I have a matrix:
$$A = \begin{pmatrix} 1 & 1 & 1 & \cdots & 1\\ 0 & 1 & 1 & \cdots & 1\\ 0 & 0 & 1 & \cdots & 1\\ \vdots & \vdots & \vdots & \ddots & \vdots\\ 0 & 0 & 0 & \cdots & 1 \end{pmatrix}$$
I need to find $A^{-1}$. How could I do that, knowing that matrix A has size $n \times n$?
On
Think of the row operations that you would need to do to reduce this matrix to the identity matrix. Starting with $A$, the way that you would force the first row to be $\begin{bmatrix} 1 & 0 & \cdots & 0\end{bmatrix}$ would be to subtract the second row from the first row (in other words, replace the first row with the first row minus the second row). Similarly, to make the $i$th row have zeroes everywhere except in the $i$th entry (which is what the $i$th row of the identity matrix looks like), we should replace the $i$th row of $A$ with the $i$th row of $A$ minus the $(i + 1)$th row of $A$.

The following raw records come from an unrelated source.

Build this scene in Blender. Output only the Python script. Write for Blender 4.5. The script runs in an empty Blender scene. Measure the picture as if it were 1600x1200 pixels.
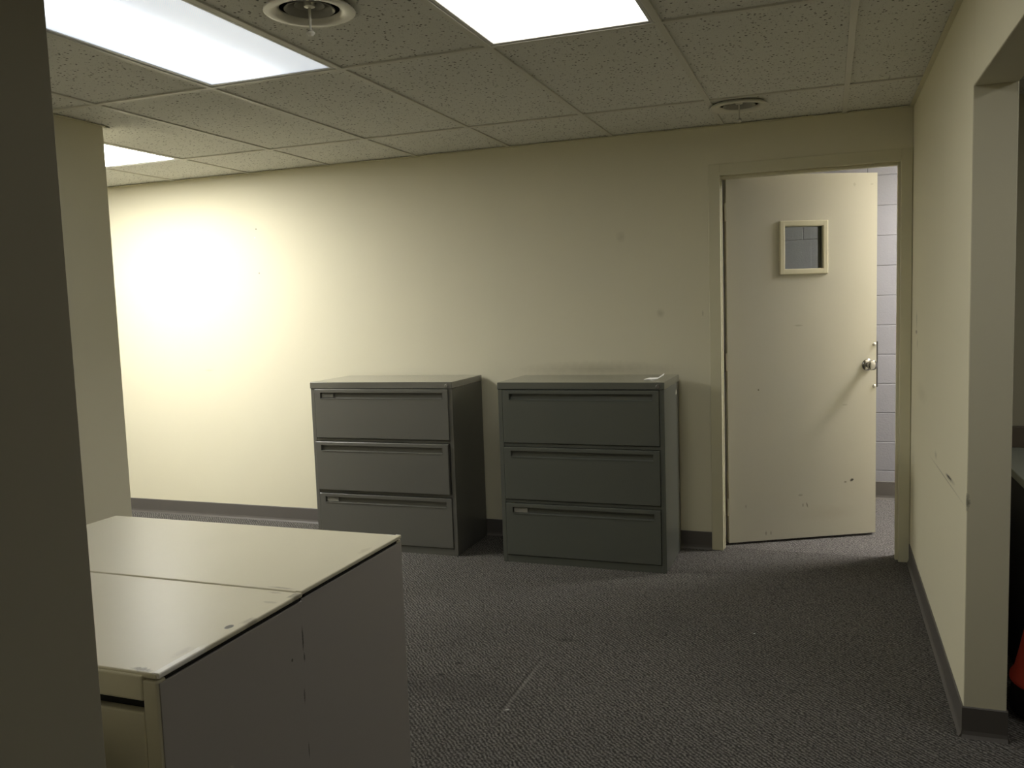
import bpy, bmesh, math, random
from mathutils import Vector, Matrix
random.seed(4)
scene = bpy.context.scene
COL = scene.collection
PI = math.pi
T = 0.6096                      # ceiling module
H = 2.33                        # ceiling height
YB = 4.803                      # room face of the back wall
XR = 0.405                      # room face of the right wall
WT = 0.12                       # wall thickness
GX, GY = -0.527, 2.950          # a ceiling grid crossing
ROW = 1.2308

# ------------------------------------------------------------------ helpers
def link(o):
    COL.objects.link(o); return o

def empty(name, loc=(0, 0, 0), rz=0.0, parent=None):
    o = link(bpy.data.objects.new(name, None))
    o.location = loc; o.rotation_euler = (0, 0, rz)
    o.empty_display_size = 0.1
    if parent: o.parent = parent
    return o

def tag(o, label=None, cat=None, group=None, kind=None):
    if label: o['label'] = label
    if cat: o['category'] = cat
    if group: o['group'] = group
    if kind: o['kind'] = kind
    return o

def obj(name, bm, mat, parent=None, smooth=False):
    bmesh.ops.recalc_face_normals(bm, faces=bm.faces)
    me = bpy.data.meshes.new(name)
    bm.to_mesh(me); bm.free()
    me.materials.append(mat)
    if smooth:
        for p in me.polygons: p.use_smooth = True
        me.set_sharp_from_angle(angle=math.radians(38))
    o = link(bpy.data.objects.new(name, me))
    if parent: o.parent = parent
    return o

def struct(name, bm, mat, parent=None, smooth=False):
    o = obj(name, bm, mat, parent, smooth)
    if parent is None: o['kind'] = 'structure'
    return o

def BM(): return bmesh.new()

def bx(bm, x0, x1, y0, y1, z0, z1, bev=0.0, seg=2):
    r = bmesh.ops.create_cube(bm, size=1.0)
    vs = r['verts']
    for v in vs:
        v.co = Vector(((x0 + x1) / 2 + v.co.x * (x1 - x0), (y0 + y1) / 2 + v.co.y * (y1 - y0), (z0 + z1) / 2 + v.co.z * (z1 - z0)))
    if bev > 0:
        es = list({e for v in vs for e in v.link_edges})
        bmesh.ops.bevel(bm, geom=es, offset=bev, segments=seg, profile=0.5, affect='EDGES')
    return bm

def lathe(bm, prof, n=40, mat=None, closed=False):
    rings = []
    for r, z in prof:
        ring = []
        if r < 1e-6:
            ring = [bm.verts.new((0, 0, z))] * n
        else:
            for i in range(n):
                a = 2 * PI * i / n
                ring.append(bm.verts.new((r * math.cos(a), r * math.sin(a), z)))
        if mat is not None:
            for v in set(ring): v.co = mat @ v.co
        rings.append(ring)
    pairs = list(zip(rings, rings[1:]))
    if closed: pairs.append((rings[-1], rings[0]))
    for A, B in pairs:
        for i in range(n):
            j = (i + 1) % n
            f = []
            for v in (A[i], A[j], B[j], B[i]):
                if v not in f: f.append(v)
            if len(f) >= 3:
                try: bm.faces.new(f)
                except ValueError: pass
    return bm

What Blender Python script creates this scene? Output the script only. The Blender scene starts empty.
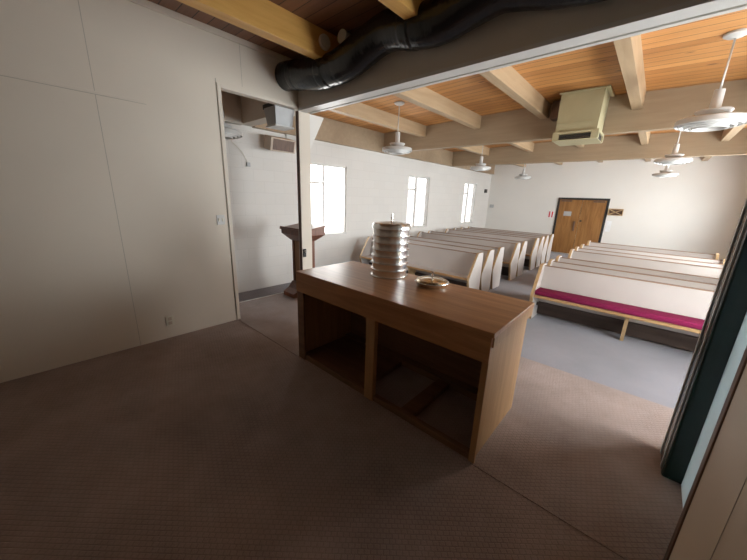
import bpy, bmesh, math, random
from mathutils import Vector, Matrix
random.seed(7)
S = bpy.context.scene
COL = S.collection
PI = math.pi

# ------------------------------------------------------------------ materials
def newmat(name):
    m = bpy.data.materials.new(name); m.use_nodes = True
    nt = m.node_tree
    b = nt.nodes['Principled BSDF']
    return m, nt, b
def N(nt, t, **kw):
    n = nt.nodes.new(t)
    for k, v in kw.items():
        if k in n.inputs: n.inputs[k].default_value = v
        else: setattr(n, k, v)
    return n
def L(nt, a, b): nt.links.new(a, b)
def rgba(c): return (c[0], c[1], c[2], 1)

def plain(name, col, rough=.6, metal=0., var=.06, scale=6., bump=0., bscale=200., spec=.5):
    """a painted / plain surface with slight mottling"""
    m, nt, b = newmat(name)
    tc = N(nt, 'ShaderNodeTexCoord')
    no = N(nt, 'ShaderNodeTexNoise', Scale=scale, Detail=4.)
    L(nt, tc.outputs['Object'], no.inputs['Vector'])
    rp = N(nt, 'ShaderNodeValToRGB')
    rp.color_ramp.elements[0].position = .3; rp.color_ramp.elements[1].position = .7
    rp.color_ramp.elements[0].color = rgba([c*(1-var) for c in col])
    rp.color_ramp.elements[1].color = rgba([min(1, c*(1+var)) for c in col])
    L(nt, no.outputs['Fac'], rp.inputs['Fac']); L(nt, rp.outputs['Color'], b.inputs['Base Color'])
    b.inputs['Roughness'].default_value = rough; b.inputs['Metallic'].default_value = metal
    b.inputs['Specular IOR Level'].default_value = spec
    if bump:
        n2 = N(nt, 'ShaderNodeTexNoise', Scale=bscale, Detail=3.)
        L(nt, tc.outputs['Object'], n2.inputs['Vector'])
        bp = N(nt, 'ShaderNodeBump', Strength=bump, Distance=.01)
        L(nt, n2.outputs['Fac'], bp.inputs['Height']); L(nt, bp.outputs['Normal'], b.inputs['Normal'])
    return m

def wood(name, dark, light, axis='X', rough=.45, scale=1., grain=14.):
    """solid wood with grain running along one axis"""
    m, nt, b = newmat(name)
    tc = N(nt, 'ShaderNodeTexCoord')
    mp = N(nt, 'ShaderNodeMapping')
    s = [grain*scale]*3; s['XYZ'.index(axis)] = .9*scale
    mp.inputs['Scale'].default_value = s
    L(nt, tc.outputs['Object'], mp.inputs['Vector'])
    no = N(nt, 'ShaderNodeTexNoise', Scale=1.6, Detail=6., Roughness=.6, Distortion=.6)
    L(nt, mp.outputs['Vector'], no.inputs['Vector'])
    rp = N(nt, 'ShaderNodeValToRGB')
    rp.color_ramp.elements[0].position = .3; rp.color_ramp.elements[0].color = rgba(dark)
    rp.color_ramp.elements[1].position = .68; rp.color_ramp.elements[1].color = rgba(light)
    L(nt, no.outputs['Fac'], rp.inputs['Fac']); L(nt, rp.outputs['Color'], b.inputs['Base Color'])
    b.inputs['Roughness'].default_value = rough
    bp = N(nt, 'ShaderNodeBump', Strength=.08, Distance=.004)
    L(nt, no.outputs['Fac'], bp.inputs['Height']); L(nt, bp.outputs['Normal'], b.inputs['Normal'])
    return m

def planks(name, dark, light, knot, width=.14, rough=.45, seam=.35):
    """tongue and groove boards running along X"""
    m, nt, b = newmat(name)
    tc = N(nt, 'ShaderNodeTexCoord'); sx = N(nt, 'ShaderNodeSeparateXYZ')
    L(nt, tc.outputs['Object'], sx.inputs[0])
    dv = N(nt, 'ShaderNodeMath', operation='DIVIDE'); dv.inputs[1].default_value = width
    L(nt, sx.outputs['Y'], dv.inputs[0])
    fl = N(nt, 'ShaderNodeMath', operation='FLOOR'); L(nt, dv.outputs[0], fl.inputs[0])
    fr = N(nt, 'ShaderNodeMath', operation='FRACT'); L(nt, dv.outputs[0], fr.inputs[0])
    wn = N(nt, 'ShaderNodeTexWhiteNoise', noise_dimensions='1D'); L(nt, fl.outputs[0], wn.inputs['W'])
    off = N(nt, 'ShaderNodeMath', operation='MULTIPLY'); off.inputs[1].default_value = 37.
    L(nt, wn.outputs['Value'], off.inputs[0])
    ax = N(nt, 'ShaderNodeMath', operation='ADD'); L(nt, sx.outputs['X'], ax.inputs[0]); L(nt, off.outputs[0], ax.inputs[1])
    cv = N(nt, 'ShaderNodeCombineXYZ'); L(nt, ax.outputs[0], cv.inputs['X']); L(nt, sx.outputs['Y'], cv.inputs['Y'])
    mp = N(nt, 'ShaderNodeMapping'); mp.inputs['Scale'].default_value = (1.0, 16., 1.)
    L(nt, cv.outputs[0], mp.inputs['Vector'])
    no = N(nt, 'ShaderNodeTexNoise', Scale=1.6, Detail=5., Roughness=.6, Distortion=.8); L(nt, mp.outputs[0], no.inputs['Vector'])
    mix = N(nt, 'ShaderNodeMath', operation='MULTIPLY_ADD'); mix.inputs[1].default_value = .45
    L(nt, wn.outputs['Value'], mix.inputs[0])
    h = N(nt, 'ShaderNodeMath', operation='MULTIPLY'); h.inputs[1].default_value = .62
    L(nt, no.outputs['Fac'], h.inputs[0]); L(nt, h.outputs[0], mix.inputs[2])
    rp = N(nt, 'ShaderNodeValToRGB')
    rp.color_ramp.elements[0].position = .2; rp.color_ramp.elements[0].color = rgba(dark)
    rp.color_ramp.elements[1].position = .72; rp.color_ramp.elements[1].color = rgba(light)
    L(nt, mix.outputs[0], rp.inputs['Fac'])
    # knots
    mk = N(nt, 'ShaderNodeMapping'); mk.inputs['Scale'].default_value = (1.1, 3.2, 1.)
    L(nt, cv.outputs[0], mk.inputs['Vector'])
    vo = N(nt, 'ShaderNodeTexVoronoi', Scale=1.5); L(nt, mk.outputs[0], vo.inputs['Vector'])
    kr = N(nt, 'ShaderNodeValToRGB')
    kr.color_ramp.elements[0].position = .05; kr.color_ramp.elements[0].color = (1, 1, 1, 1)
    kr.color_ramp.elements[1].position = .1; kr.color_ramp.elements[1].color = (0, 0, 0, 1)
    L(nt, vo.outputs['Distance'], kr.inputs['Fac'])
    m1 = N(nt, 'ShaderNodeMix', data_type='RGBA'); L(nt, kr.outputs['Color'], m1.inputs['Factor'])
    L(nt, rp.outputs['Color'], m1.inputs['A']); m1.inputs['B'].default_value = rgba(knot)
    # grooves
    pp = N(nt, 'ShaderNodeMath', operation='PINGPONG'); pp.inputs[1].default_value = .5
    L(nt, fr.outputs[0], pp.inputs[0])
    lt = N(nt, 'ShaderNodeMath', operation='LESS_THAN'); lt.inputs[1].default_value = .03
    L(nt, pp.outputs[0], lt.inputs[0])
    m2 = N(nt, 'ShaderNodeMix', data_type='RGBA'); L(nt, lt.outputs[0], m2.inputs['Factor'])
    L(nt, m1.outputs['Result'], m2.inputs['A']); m2.inputs['B'].default_value = rgba([c*seam for c in dark])
    L(nt, m2.outputs['Result'], b.inputs['Base Color'])
    b.inputs['Roughness'].default_value = rough
    bp = N(nt, 'ShaderNodeBump', Strength=.5, Distance=.006); bp.invert = True
    L(nt, lt.outputs[0], bp.inputs['Height']); L(nt, bp.outputs['Normal'], b.inputs['Normal'])
    return m

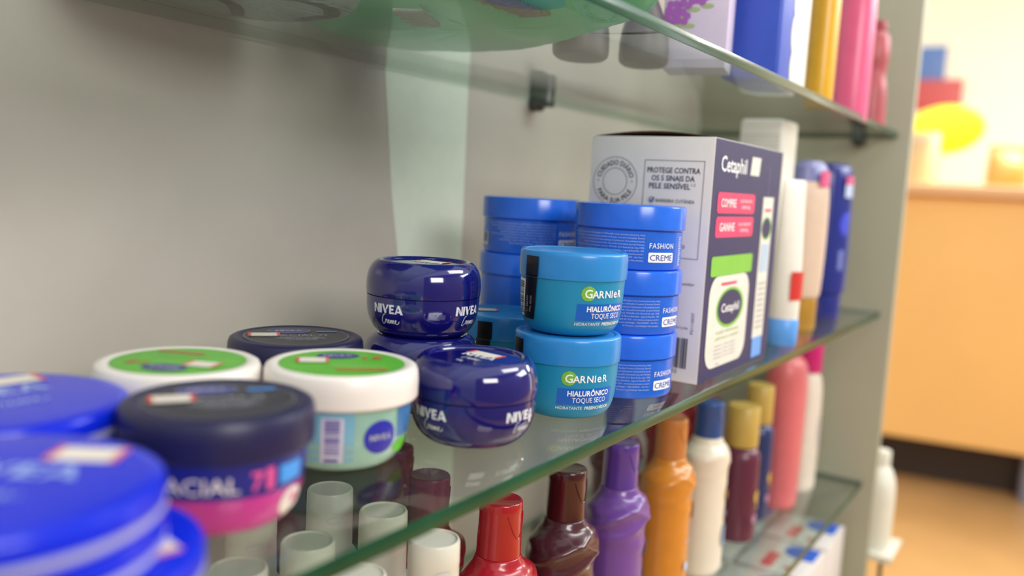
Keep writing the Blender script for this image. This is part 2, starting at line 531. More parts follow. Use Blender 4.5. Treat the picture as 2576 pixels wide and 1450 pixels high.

Thus, the matrix of row operations that reduces $A$ to the identity is the matrix $$ \begin{bmatrix} 1 & -1 & 0 & \cdots & \cdots & 0 \\ 0 & 1 & -1 & 0 & \cdots & 0 \\ 0 & 0 & 1 & -1 & \cdots & 0 \\ \vdots & \vdots & \vdots & \ddots & \ddots & \vdots \\ 0 & 0 & \cdots & \cdots & \cdots & 1 \end{bmatrix}$$
Note that we did not have to change the $n$th row, as it was already equal to the $n$th row of the identity matrix. Of course, the matrix that reduces $A$ to the identity matrix is $A^{-1}$, so indeed the matrix above is $A^{-1}$.
HINT: Consider the matrix
$$B = \begin{pmatrix} 1 & -1 & 0 &\cdots & 0\\ 0 & 1 & -1 & \cdots & 0\\ 0 & 0 & 1 & \ddots&0\\ \vdots & \vdots & \ddots & \ddots & -1\\ 0 & 0 & 0 & \cdots &1 \end{pmatrix}$$
One easily verifies that $$AB = I_n$$ and $$BA = I_n$$
Thus $B=A^{-1}$
Edit: How to come up with $B$? First of all you should compute some inverse matrices, maybe for the cases $n = 2$ and $n=3$. In order you may see a pattern and get an idea how a candidate $B$ for an inverse of $A$ should look like. Just verify $BA = I_n$ and $AB = I_n$ and you will end up with $A^{-1} = B$.